* [INSTRUCTION] Repeat the lines below exactly as written, please, from the line with "The Blender Python" to the line with "mb.build('acanthus_leaves', GOLD, DO, True, 80)", both lines included, and no others.

* [INFORMATION SHOWN]
⟨
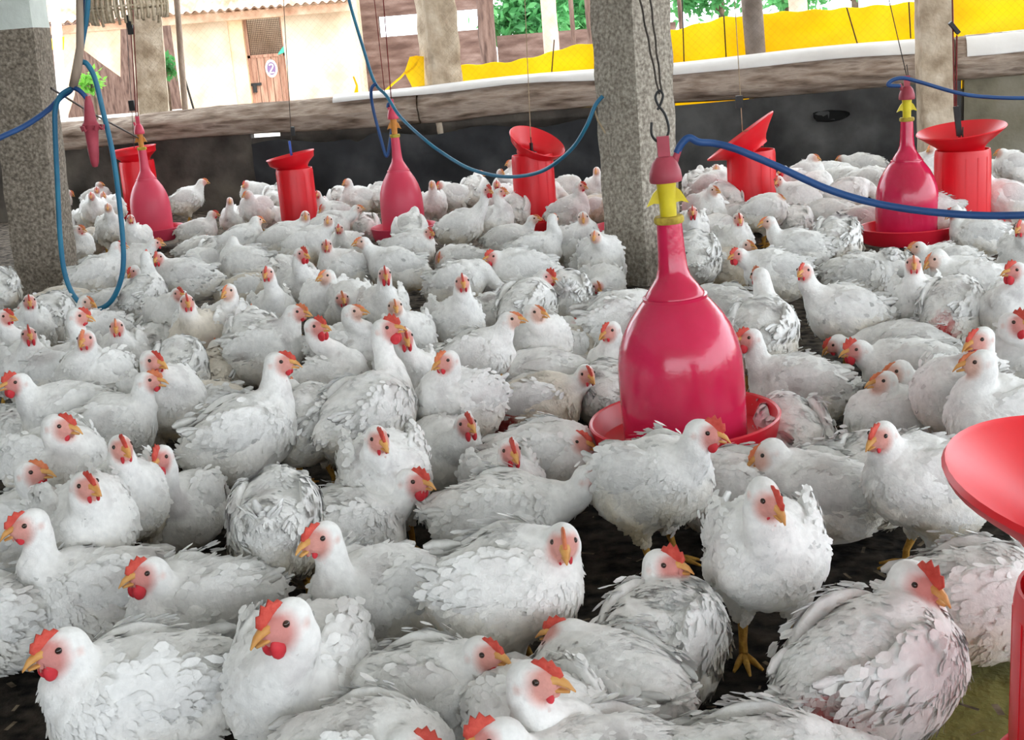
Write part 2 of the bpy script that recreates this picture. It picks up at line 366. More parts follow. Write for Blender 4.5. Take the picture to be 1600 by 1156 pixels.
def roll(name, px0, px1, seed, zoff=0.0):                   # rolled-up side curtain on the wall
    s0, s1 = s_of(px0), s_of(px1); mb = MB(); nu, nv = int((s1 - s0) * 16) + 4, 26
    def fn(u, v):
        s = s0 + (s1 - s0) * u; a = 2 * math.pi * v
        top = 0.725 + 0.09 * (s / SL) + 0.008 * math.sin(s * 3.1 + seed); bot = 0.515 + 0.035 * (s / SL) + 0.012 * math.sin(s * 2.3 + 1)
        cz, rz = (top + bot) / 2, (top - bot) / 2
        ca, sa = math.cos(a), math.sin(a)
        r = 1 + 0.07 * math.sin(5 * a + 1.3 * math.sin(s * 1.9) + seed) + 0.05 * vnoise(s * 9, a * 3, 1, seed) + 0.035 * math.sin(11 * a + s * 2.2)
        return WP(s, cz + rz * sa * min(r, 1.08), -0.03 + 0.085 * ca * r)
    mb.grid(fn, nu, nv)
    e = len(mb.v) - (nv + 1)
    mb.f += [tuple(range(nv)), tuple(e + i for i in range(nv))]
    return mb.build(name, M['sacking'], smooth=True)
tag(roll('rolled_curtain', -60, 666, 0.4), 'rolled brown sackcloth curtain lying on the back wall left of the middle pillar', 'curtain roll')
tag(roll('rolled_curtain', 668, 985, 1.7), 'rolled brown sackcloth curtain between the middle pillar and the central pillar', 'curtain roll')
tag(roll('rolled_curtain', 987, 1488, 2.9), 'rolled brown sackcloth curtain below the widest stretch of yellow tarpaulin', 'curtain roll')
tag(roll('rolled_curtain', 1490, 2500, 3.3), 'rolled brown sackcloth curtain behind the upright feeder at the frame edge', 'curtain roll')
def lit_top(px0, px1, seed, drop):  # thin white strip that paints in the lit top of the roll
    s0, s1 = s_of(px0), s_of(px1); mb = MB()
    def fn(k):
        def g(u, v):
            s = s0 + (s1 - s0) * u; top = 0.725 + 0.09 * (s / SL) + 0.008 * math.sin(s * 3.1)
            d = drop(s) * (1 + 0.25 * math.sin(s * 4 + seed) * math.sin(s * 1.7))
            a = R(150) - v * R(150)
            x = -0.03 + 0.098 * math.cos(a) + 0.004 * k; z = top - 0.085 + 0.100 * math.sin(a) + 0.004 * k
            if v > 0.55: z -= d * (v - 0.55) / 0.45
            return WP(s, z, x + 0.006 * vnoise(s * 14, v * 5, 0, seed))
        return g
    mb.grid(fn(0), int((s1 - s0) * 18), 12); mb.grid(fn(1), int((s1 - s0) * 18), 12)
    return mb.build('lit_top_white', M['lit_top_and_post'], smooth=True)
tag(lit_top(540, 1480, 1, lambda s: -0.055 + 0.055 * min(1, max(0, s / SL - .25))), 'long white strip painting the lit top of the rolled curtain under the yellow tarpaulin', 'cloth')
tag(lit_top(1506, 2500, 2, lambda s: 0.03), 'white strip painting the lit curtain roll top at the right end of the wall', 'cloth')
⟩
⟨
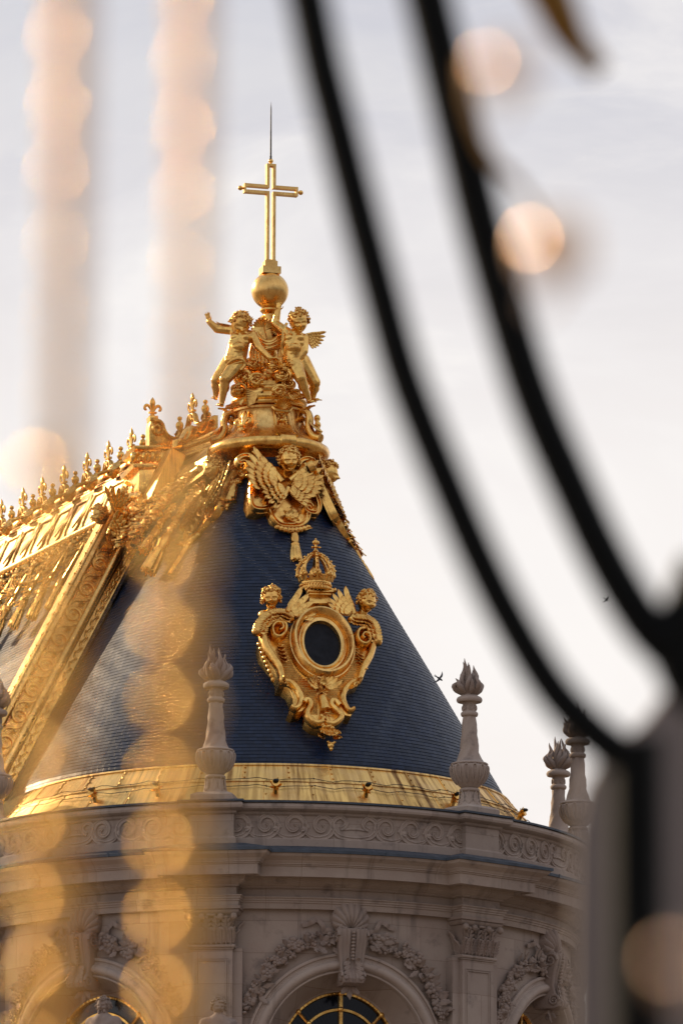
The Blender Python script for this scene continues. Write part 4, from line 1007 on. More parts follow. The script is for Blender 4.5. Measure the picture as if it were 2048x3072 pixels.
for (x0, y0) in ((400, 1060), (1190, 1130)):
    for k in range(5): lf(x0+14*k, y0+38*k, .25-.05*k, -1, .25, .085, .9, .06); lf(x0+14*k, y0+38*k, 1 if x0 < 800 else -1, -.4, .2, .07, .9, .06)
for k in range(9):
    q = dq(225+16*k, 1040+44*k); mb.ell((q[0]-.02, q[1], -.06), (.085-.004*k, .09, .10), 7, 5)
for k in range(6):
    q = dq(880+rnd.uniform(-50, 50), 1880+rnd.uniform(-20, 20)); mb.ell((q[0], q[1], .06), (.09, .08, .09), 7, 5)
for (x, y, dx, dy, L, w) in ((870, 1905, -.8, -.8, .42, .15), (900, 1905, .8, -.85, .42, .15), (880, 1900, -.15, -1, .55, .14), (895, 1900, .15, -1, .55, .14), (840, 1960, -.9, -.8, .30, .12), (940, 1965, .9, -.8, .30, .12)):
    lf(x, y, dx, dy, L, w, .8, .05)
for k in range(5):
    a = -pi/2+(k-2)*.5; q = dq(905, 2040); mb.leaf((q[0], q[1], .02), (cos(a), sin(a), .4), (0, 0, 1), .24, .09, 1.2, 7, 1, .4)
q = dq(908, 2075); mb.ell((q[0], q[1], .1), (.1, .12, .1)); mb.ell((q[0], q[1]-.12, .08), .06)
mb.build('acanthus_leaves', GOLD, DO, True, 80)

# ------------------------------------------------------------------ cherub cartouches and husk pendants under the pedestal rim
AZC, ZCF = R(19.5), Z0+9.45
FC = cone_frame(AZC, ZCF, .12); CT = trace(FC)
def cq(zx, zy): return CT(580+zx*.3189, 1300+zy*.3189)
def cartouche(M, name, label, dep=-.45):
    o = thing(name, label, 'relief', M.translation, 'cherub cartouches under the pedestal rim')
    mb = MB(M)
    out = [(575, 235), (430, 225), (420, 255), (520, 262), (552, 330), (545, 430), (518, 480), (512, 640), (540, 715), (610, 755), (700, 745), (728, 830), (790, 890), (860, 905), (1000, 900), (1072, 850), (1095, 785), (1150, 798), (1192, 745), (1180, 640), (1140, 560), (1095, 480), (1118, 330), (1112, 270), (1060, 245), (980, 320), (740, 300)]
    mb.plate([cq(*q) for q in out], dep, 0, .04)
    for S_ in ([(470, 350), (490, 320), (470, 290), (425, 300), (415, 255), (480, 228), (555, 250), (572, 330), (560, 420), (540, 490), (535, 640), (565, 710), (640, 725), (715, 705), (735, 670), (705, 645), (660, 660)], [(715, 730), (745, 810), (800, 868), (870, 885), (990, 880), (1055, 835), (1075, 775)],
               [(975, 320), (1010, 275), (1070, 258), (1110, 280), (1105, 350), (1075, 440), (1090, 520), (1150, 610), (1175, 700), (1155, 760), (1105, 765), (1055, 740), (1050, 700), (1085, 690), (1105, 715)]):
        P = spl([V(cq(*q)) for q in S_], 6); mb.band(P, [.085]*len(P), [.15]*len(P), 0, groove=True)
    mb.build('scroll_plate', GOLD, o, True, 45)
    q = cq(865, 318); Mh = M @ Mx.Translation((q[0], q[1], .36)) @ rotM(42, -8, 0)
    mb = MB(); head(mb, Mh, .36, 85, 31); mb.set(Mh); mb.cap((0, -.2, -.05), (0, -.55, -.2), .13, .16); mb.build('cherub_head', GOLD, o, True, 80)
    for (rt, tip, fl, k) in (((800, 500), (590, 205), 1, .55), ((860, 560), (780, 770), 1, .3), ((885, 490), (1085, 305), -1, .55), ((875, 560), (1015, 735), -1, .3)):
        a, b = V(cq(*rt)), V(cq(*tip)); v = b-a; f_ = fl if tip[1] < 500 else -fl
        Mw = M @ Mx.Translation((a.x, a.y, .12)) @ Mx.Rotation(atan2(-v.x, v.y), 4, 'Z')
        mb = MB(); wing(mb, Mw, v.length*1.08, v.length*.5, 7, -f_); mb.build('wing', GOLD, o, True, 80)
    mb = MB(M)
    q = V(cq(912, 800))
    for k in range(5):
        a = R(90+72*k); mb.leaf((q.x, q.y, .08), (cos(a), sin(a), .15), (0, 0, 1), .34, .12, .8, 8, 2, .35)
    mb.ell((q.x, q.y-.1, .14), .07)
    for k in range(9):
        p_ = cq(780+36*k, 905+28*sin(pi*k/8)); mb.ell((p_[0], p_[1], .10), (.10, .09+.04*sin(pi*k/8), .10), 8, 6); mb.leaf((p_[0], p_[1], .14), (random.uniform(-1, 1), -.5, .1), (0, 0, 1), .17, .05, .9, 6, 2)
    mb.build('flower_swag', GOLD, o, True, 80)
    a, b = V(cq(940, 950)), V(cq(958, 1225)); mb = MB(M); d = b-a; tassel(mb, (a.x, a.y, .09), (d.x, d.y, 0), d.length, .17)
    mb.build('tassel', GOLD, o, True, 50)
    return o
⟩
* [FINAL ANSWER]
The Blender Python script for this scene continues. Write part 4, from line 1007 on. More parts follow. The script is for Blender 4.5. Measure the picture as if it were 2048x3072 pixels.
for (x0, y0) in ((400, 1060), (1190, 1130)):
    for k in range(5): lf(x0+14*k, y0+38*k, .25-.05*k, -1, .25, .085, .9, .06); lf(x0+14*k, y0+38*k, 1 if x0 < 800 else -1, -.4, .2, .07, .9, .06)
for k in range(9):
    q = dq(225+16*k, 1040+44*k); mb.ell((q[0]-.02, q[1], -.06), (.085-.004*k, .09, .10), 7, 5)
for k in range(6):
    q = dq(880+rnd.uniform(-50, 50), 1880+rnd.uniform(-20, 20)); mb.ell((q[0], q[1], .06), (.09, .08, .09), 7, 5)
for (x, y, dx, dy, L, w) in ((870, 1905, -.8, -.8, .42, .15), (900, 1905, .8, -.85, .42, .15), (880, 1900, -.15, -1, .55, .14), (895, 1900, .15, -1, .55, .14), (840, 1960, -.9, -.8, .30, .12), (940, 1965, .9, -.8, .30, .12)):
    lf(x, y, dx, dy, L, w, .8, .05)
for k in range(5):
    a = -pi/2+(k-2)*.5; q = dq(905, 2040); mb.leaf((q[0], q[1], .02), (cos(a), sin(a), .4), (0, 0, 1), .24, .09, 1.2, 7, 1, .4)
q = dq(908, 2075); mb.ell((q[0], q[1], .1), (.1, .12, .1)); mb.ell((q[0], q[1]-.12, .08), .06)
mb.build('acanthus_leaves', GOLD, DO, True, 80)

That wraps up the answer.